The Catholic view of Scripture, says Father Robert, holds that the Bible was not simply dictated directly from God to its authors word for word, but rather “our view of inspiration is the cooperative view, which means that God is inspiring a human author who uses human categories, who is influenced by his culture, the way he conceives of nature, but essentially he’s still a product of his culture, his way of viewing nature and the categories he uses to understand things. So we have to be careful about separating out what belongs to that author’s culture and his view of nature versus what belongs to our culture and view of nature, and then separate out what is of lasting salvific significance. We can’t expect the human author, writing in 500 B.C., to give a scientific or mathematical explanation of the physical universe.
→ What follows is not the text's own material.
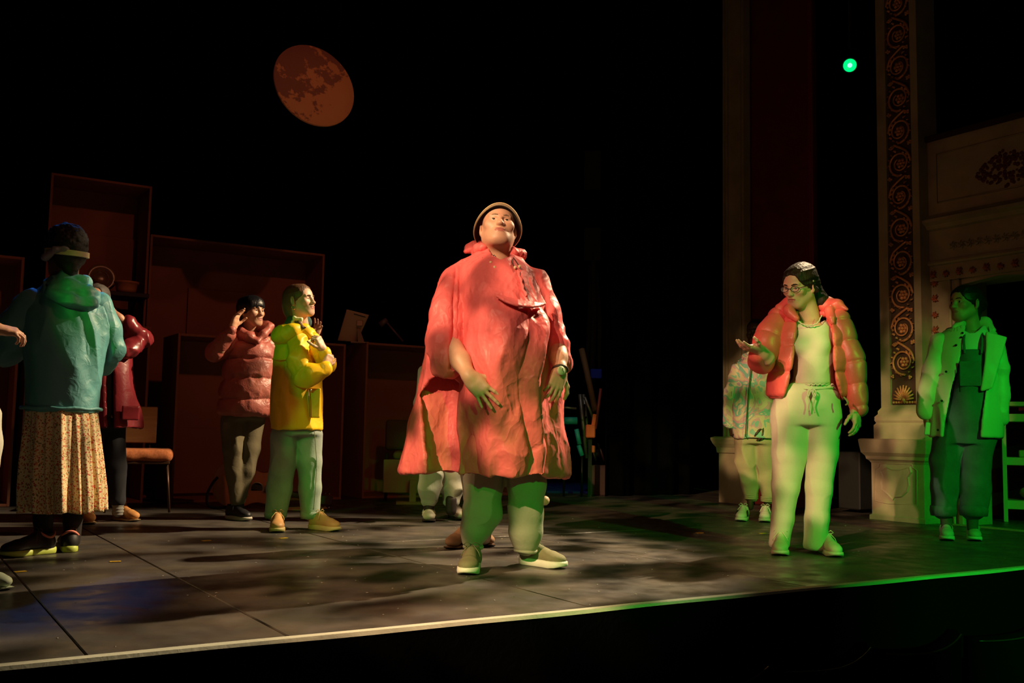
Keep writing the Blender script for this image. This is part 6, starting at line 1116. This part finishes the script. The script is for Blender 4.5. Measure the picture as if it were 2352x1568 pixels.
    rows = P.st([(925, 58, 224, .15, 0), (950, 54, 228, .165, 0), (1000, 50, 232, .185, 0), (1060, 46, 236, .2, 0), (1120, 46, 239, .215, 0), (1172, 49, 238, .22, 0)]); rows = sorted(rows); S = np.array(rows); nz_ = 46; na = 220; zz = np.linspace(S[-1, 0], S[0, 0], nz_); A = np.linspace(0, 2 * PI, na, endpoint=False); V = []
    for i, z in enumerate(zz):
        t = i / (nz_ - 1); cx, cy, rx, ry = [np.interp(z, S[:, 0], S[:, j]) for j in (1, 2, 3, 4)]; wv = (np.sin(11 * A + 1.2 * np.sin(2 * A) + t * .5) + .6 * np.sin(19 * A + 2 * np.sin(3 * A + 1)) + .3 * np.sin(31 * A)) * (.006 + .021 * t); r_ = 1 + wv / .2
        V.append(np.stack([cx + (rx - .012) * r_ * np.cos(A), cy + ry * r_ * np.sin(A), z + .006 * np.sin(7 * A) * t], 1))
    V = np.concatenate(V); i = np.arange(na); Q = np.concatenate([np.stack([k * na + i, k * na + (i + 1) % na, (k + 1) * na + (i + 1) % na, (k + 1) * na + i], 1) for k in range(nz_ - 1)])[:, ::-1]; o = link('floral_skirt', mesh_arr('floral_skirt', V, Q), E, mf); sd = o.modifiers.new('cloth', 'SOLIDIFY'); sd.thickness = .003
    for pts in ([J(99, 1120, .0), J(99, 1190, 0), J(100, 1240, 0)], [J(168, 1120, .03), J(167, 1190, .05), J(166, 1240, .08)]): f = Fld(.01); f.chain(pts, [.056, .05, .042]); fobj('tights_leg', f, mk, E, .007)
    m1 = mat('black_runner', (.012, .01, .01), .5); so = mat('neon_sole', (.5, .62, .1), .5); cl = mat('coral_collar', (.8, .25, .18), .6)
    shoe(P, P.G(130, 1268), P.G(0, 1280), .11, m1, so, mat('dark_red_lace', (.12, .04, .03), .8), collar=cl); shoe(P, P.G(166, 1276), P.G(150, 1255), .11, m1, so, None, collar=cl)
blue()
# ============ 8 person in the translucent red raincoat
def redcoat():
    P = Per(252, 1197, 'person in a glossy wine red vinyl raincoat, half hidden behind the teal jacket'); J = P.J; E = P.e
    mr = mat('red_vinyl', (.2, .02, .028), .3, bump=.003, bs=14, spec=.35); mk = mat('navy_trousers', (.012, .014, .02), .9); md = mat('dark_green_top', (.02, .03, .02), .9)
    hc = J(222, 690, .02); R = fr_head(-15, 5); sz = .98; nk = J(226, 740, .03); hd = head_mesh(hc, R, sz, nk, .05, h=.004, fem=1); w1, e1 = J(272, 728, -.1), J(335, 782, -.04)
    h1 = hand_mesh(w1, (-.9, 0, .2), (0, -1, .3), e1, thumb=1, size=.9, h=.0045); w2 = J(240, 930, -.05); h2 = hand_mesh(w2, (0, -.1, -1), (-1, -.3, 0), J(232, 860), thumb=-1, size=.85, h=.0045)
    ut = undertorso(P.st([(745, 205, 258, .07, 0), (770, 190, 285, .1, 0), (960, 200, 285, .12, 0)]), [([J(215, 960), J(205, 1080), J(200, 1180)], [.08, .06, .035]), ([J(262, 960), J(266, 1080), J(272, 1180)], [.08, .06, .035])], [([J(275, 775), J(330, 785, -.02), w1], [.045, .04, .03]), ([J(205, 780), J(215, 860), w2], [.045, .04, .03])]); joined('body', [hd, (*h1, 0), (*h2, 0), (*ut, 0)], [sk_warm, lip], E); eyes(E, hc, R, sz)
    f = hair_fld(); V, Q = f.mesh(.005, lambda V: .003 * noise(V * 50, 2), 1); link('hair', mesh_arr('hair', hc + sz * (V @ R.T), Q), E, mat('grey_brown_hair', (.06, .05, .045), .7))
    f = Fld(.02); f.stack(P.st([(750, 205, 262, .08, 0), (775, 196, 280, .11, 0), (900, 205, 275, .125, 0), (960, 205, 278, .13, 0)]), rnd=.02); fobj('jumper', f, md, E, .01)
    f = Fld(.03); f.stack(P.st([(735, 205, 262, .1, .03), (755, 185, 290, .13, .03), (800, 180, 300, .16, .02), (900, 180, 313, .18, .02), (984, 178, 330, .2, .02)]), rnd=.015, ext=.06); f.shell(.014); f.hem(J(260, 982)[2]); f.prism(P.poly([(240, 730), (250, 800), (262, 860), (262, 1010), (246, 1010), (242, 900)], -.1), -.6, .0, k=.01); V, Q = f.mesh(.008, lambda V: folds(V, (7, 7, 2), .012, 3), 1); co = link('vinyl_raincoat', mesh_arr('vinyl_raincoat', V, Q), E, mr)
    f = Fld(.02); f.chain([J(275, 748, .0), J(300, 762, -.02), J(332, 778, -.04)], [.065, .07, .05]); f.chain([J(332, 778, -.04), J(300, 800, -.1), J(285, 808, -.14)], [.05, .06, .05]); f.chain([J(332, 778, -.04), J(296, 742, -.08)], [.045, .05]); fobj('sleeve', f, mr, co, .0075, lambda V: folds(V, (13, 13, 13), .010, 3))
    f = Fld(.02); f.chain([J(205, 738, .02), J(235, 730, .06), J(268, 735, .02), J(280, 748, -.02)], [.03, .035, .035, .02]); fobj('collar', f, mr, co, .008); f = Fld(.01); f.box(J(300, 948, -.185), (.06, .01, .05), rot(z=12), .008); fobj('pocket', f, mr, co, .006)
    f = Fld(.02); f.stack(P.st([(955, 200, 285, .12, 0), (985, 198, 285, .12, 0)])); f.chain(P.ch([(218, 985), (208, 1070), (203, 1160)]), [.085, .07, .055]); f.chain(P.ch([(262, 985), (266, 1070), (270, 1148)]), [.08, .07, .052]); fobj('trousers', f, mk, E, .009, lambda V: folds(V, (9, 9, 4), .008, 5)); f = Fld(.01); f.chain([J(270, 1140), J(271, 1175)], [.04, .038]); fobj('striped_sock', f, mat('grey_sock', (.2, .2, .18), .9), E, .006, lambda V: .003 * np.sin(V[:, 2] * 300)); f = Fld(.01); f.chain([J(202, 1150), J(201, 1178)], [.04, .038]); fobj('striped_sock', f, MATS['grey_sock'], E, .006)
    mt = mat('ochre_suede', (.55, .25, .07), .8); shoe(P, P.G(262, 1192), P.G(316, 1198), .1, mt, mat('pale_thin_sole', (.4, .28, .14), .6), mat('ochre_lace', (.45, .22, .08), .8), stz=.014); shoe(P, P.G(188, 1190), P.G(206, 1205), .1, mt, MATS['pale_thin_sole'], MATS['ochre_lace'], stz=.014)
redcoat()
# ============ 9, 10 two people mostly hidden by the poncho
def plain_person(px, py, xs, label, top, trs, hidc, skn, face=0, arms=None, hb=None, ls=.085):
    """upright figure: xs = scale factor of height; returns the Per"""
    P = Per(px, py, label); E = P.e; H = xs; hc = np.array((0, 0, H * .925)); R = fr_head(face, 0); nk = np.array((0, .03, H * .84)); hd = head_mesh(hc, R, H * .58, nk, .055 / .96, h=.005)
    wl, wr = arms if arms else (np.array((-.13, -.1, H * .5)), np.array((.13, -.1, H * .5))); el, er_ = (np.array((-.2, .02, H * .62)) + wl) / 2 if arms else np.array((-.165, .04, H * .61)), np.array((.165, .04, H * .61))
    h1 = hand_mesh(wl, wl - el, (-1, -.3, .1), el, thumb=-1, size=.9, h=.0045, curl=(40, 45, 50, 50)); h2 = hand_mesh(wr, wr - er_, (1, -.3, .1), er_, thumb=1, size=.9, h=.0045, curl=(30, 30, 35, 40))
    rows = [(H * .5, 0, 0, .15, .11), (H * .62, 0, 0, .12, .1), (H * .74, 0, 0, .14, .11), (H * .8, 0, 0, .1, .08)]
    ut = undertorso(rows, [([np.array((s * ls, 0, H * .5)), np.array((s * ls, 0, H * .28)), np.array((s * ls, .02, .08))], [.08, .055, .038]) for s in (-1, 1)], [([np.array((-.13, .0, H * .78)), el, wl], [.05, .045, .03]), ([np.array((.13, .0, H * .78)), er_, wr], [.05, .045, .03])]); joined('body', [hd, (*h1, 0), (*h2, 0), (*ut, 0)], [skn, lip], E); eyes(E, hc, R, H * .58)
    f = hair_fld(); V, Q = f.mesh(.006, lambda V: .003 * noise(V * 50, 2), 1); link('hair', mesh_arr('hair', hc + H * .58 * (V @ R.T), Q), E, hidc)
    f = Fld(.03); f.stack([(H * .46, 0, 0, .17, .14), (H * .6, 0, 0, .155, .13), (H * .75, 0, 0, .165, .13), (H * .8, 0, .01, .12, .1), (H * .84, 0, .02, .08, .08)], rnd=.02); f.chain([(-.14, 0, H * .77), el, wl + (el - wl) * .2], [.06, .055, .04]); f.chain([(.14, 0, H * .77), er_, wr + (er_ - wr) * .2], [.06, .055, .04]); fobj('jumper', f, top, E, .01, lambda V: folds(V, (8, 8, 4), .009, 4))
    return P
P = plain_person(1012, 1196, 1.44, 'person in grey joggers and white strapped shoes behind the red poncho hem', mat('plain_grey_jumper', (.2, .2, .22), .9), None, mat('black_hair', (.008, .006, .006)), sk_warm); J = P.J; mjg = mat('grey_joggers', (.42, .42, .36), .9, bump=.002, bs=30)
f = Fld(.02); f.stack([(.6, 0, 0, .16, .12), (.72, 0, 0, .15, .12)]); f.chain([np.array((-.08, 0, .65)), J(993, 1085), J(987, 1122), J(985, 1148)], [.1, .092, .09, .06]); f.chain([np.array((.08, .03, .65)), J(1040, 1085, .05), J(1038, 1122, .05), J(1037, 1148, .05)], [.1, .09, .085, .06]); fobj('joggers', f, mjg, P.e, .007, lambda V: folds(V, (9, 9, 9), .012, 6))
mw = mat('white_leather_sneaker', (.68, .62, .5), .5); mks = mat('dark_tread', (.03, .02, .02), .6)
for x, y in ((985, 1160), (1036, 1160)): f = Fld(.01); f.chain([J(x, y - 12), J(x, y + 12)], [.042, .04]); fobj('ankle_sock', f, mks, P.e, .006)
shoe(P, P.G(984, 1178), P.G(985, 1200), .105, mw, mks, mat('white_strap', (.66, .62, .5), .5), velcro=1, stz=.018); shoe(P, P.G(1018, 1182), P.G(1062, 1196), .105, mw, mks, MATS['white_strap'], velcro=1, stz=.018)
P = plain_person(1100, 1256, 1.36, 'person in brown slip-on shoes standing hidden directly behind the man', mat('plain_dark_jumper', (.08, .07, .09), .9), None, mat('brown_hair', (.12, .06, .03)), sk_warm, 0, None, ls=.035); J = P.J; mlg = mat('pale_leggings', (.5, .46, .36), .9)
f = Fld(.02); f.stack([(.55, 0, 0, .14, .11), (.66, 0, 0, .13, .11)]); f.chain([np.array((-.07, 0, .6)), np.array((-.035, 0, .3)), J(1082, 1232)], [.085, .06, .045]); f.chain([np.array((.07, 0, .6)), np.array((.045, 0, .3)), J(1112, 1235)], [.08, .06, .04]); fobj('leggings', f, mlg, P.e, .009)
mbs = mat('brown_slipper', (.25, .14, .07), .8); shoe(P, P.G(1076, 1250), P.G(1030, 1262), .1, mbs, mat('brown_thin_sole', (.12, .06, .03), .7), None, stz=.012); shoe(P, P.G(1100, 1245), P.G(1127, 1256), .1, mbs, MATS['brown_thin_sole'], None, stz=.012)
pk = _Q(1210, 1262); a_, b_ = pk.J(1130, 1082, .2), pk.J(1250, 1150, .2); tb = lambda p: pk.g + pk.ax * p[0] + pk.ay * p[1] + np.array((0, 0, p[2]))
e = empty('wooden_stick', tb(b_), 0, label='pale wooden stick with a round knob, glimpsed between and behind the trouser legs', cat='stick'); m_stk = mat('pale_turned_wood', (.6, .42, .3), .5)
under(MB().tube([tb(a_), tb(b_)], [.03, .02], 12).build('shaft', m_stk), e); b = MB(); b.lathe([(.0005, .03), (.018, .025), (.028, .01), (.028, -.006), (.016, -.022), (.0005, -.026)], tb(pk.J(1251, 1149, .2)), rot(y=118), 18); under(b.build('knob', m_stk), e)
# ============ 11 person cut off by the left edge
def edge_person():
    P = Per(-62, 1345, 'person cut off by the left edge, reaching a hand into the picture'); J = P.J; E = P.e
    hc = J(-75, 440); R = fr_head(60, 0); sz = 1.05; nk = J(-75, 540, .03); hd = head_mesh(hc, R, sz, nk, .055, h=.005); w1, e1 = J(-12, 754, -.1), J(-75, 785, -.12)
    h1 = hand_mesh(w1, (1, .05, -.12), (.1, -.4, 1), e1, thumb=-1, size=.92, curl=(35, 38, 42, 45), spread=5); w2 = J(-160, 850); h2 = hand_mesh(w2, (0, 0, -1), (-1, 0, 0), J(-165, 760), thumb=-1, size=.95, h=.006)
    ut = undertorso(P.st([(560, -110, -50, .1, 0), (600, -160, -40, .12, 0), (850, -140, -44, .13, 0), (920, -145, -40, .14, 0)]), [([J(-112, 900), J(-110, 1100), J(-110, 1290)], [.09, .06, .045]), ([J(-50, 900), J(-50, 1100), J(-48, 1290)], [.09, .06, .045])], [([J(-48, 620), J(-66, 740, -.03), e1], [.05, .045, .04]), ([J(-150, 620), J(-165, 760), w2], [.05, .045, .03])]); joined('body', [hd, (*h1, 0), (*h2, 0), (*ut, 0)], [sk_warm, lip], E); eyes(E, hc, R, sz)
    f = hair_fld(); V, Q = f.mesh(.006, lambda V: .003 * noise(V * 50, 2), 1); link('hair', mesh_arr('hair', hc + sz * (V @ R.T), Q), E, MATS['brown_hair'])
    f = Fld(.03); f.stack(P.st([(550, -112, -46, .1, 0), (590, -165, -34, .13, 0), (760, -150, -40, .15, 0), (900, -152, -34, .16, 0)]), rnd=.02); f.chain([J(-46, 625), J(-66, 745, -.04), J(-50, 780, -.12)], [.06, .056, .048]); f.chain([J(-150, 625), J(-165, 760)], [.06, .055]); fobj('jumper', f, mat('plain_grey_jumper', (.2, .2, .22)), E, .012, lambda V: folds(V, (8, 8, 4), .009, 4))
    f = Fld(.02); f.stack(P.st([(880, -148, -24, .14, 0), (960, -150, -14, .14, 0)])); f.chain(P.ch([(-112, 960), (-110, 1120), (-108, 1280)]), [.11, .09, .075]); f.chain(P.ch([(-58, 960), (-50, 1015), (-60, 1120), (-62, 1280)]), [.1, .09, .08, .07]); fobj('trousers', f, mat('pale_trousers', (.55, .55, .45), .9), E, .01, lambda V: folds(V, (8, 8, 3), .006, 4))
    ms = mat('pale_suede', (.42, .5, .36), .8); shoe(P, P.G(-68, 1345), P.G(22, 1356), .1, ms, ms, None, stz=.014); shoe(P, P.G(-120, 1335), P.G(-130, 1372), .1, ms, ms, None, stz=.014)
edge_person()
It’s a ridiculous thing if you believe in the cooperative view of inspiration.”

The cooperative view, says Father Robert, allows for a hand-in-glove relationship between science and faith informed by reason—which was Lemaître’s bread and butter. It also allows for the rejoicing in the scientific community a year ago when a team of scientists, using a telescope at the South Pole known as BICEP2—Background Imaging of Cosmic Extragalactic Polarization 2—found for the first time direct evidence of gravitational waves. The waves are essentially ripples in space-time—produced in the universe’s first trillionth of a trillionth of a trillionth of a second—that are considered to be the first tremors of the Big Bang, and further confirmation of Einstein’s and Lemaître’s theories.

Such piggybacking on solid original foundational science doesn’t surprise Father Robert.

“It’s no accident,” he says, that Lemaître and other scientist/clerics such as Copernicus, Gregor Mendel and Nicolas Steno made their world-changing discoveries.

“The reason is that there was no fear of reason,” he says. “We’ve always believed as Catholics in the confluence of faith and reason. And so it’s not like we’re poking at a hornet’s nest [when we push the boundaries of science], we’re poking at the sister discipline of faith. And that’s a perfectly legitimate thing to do.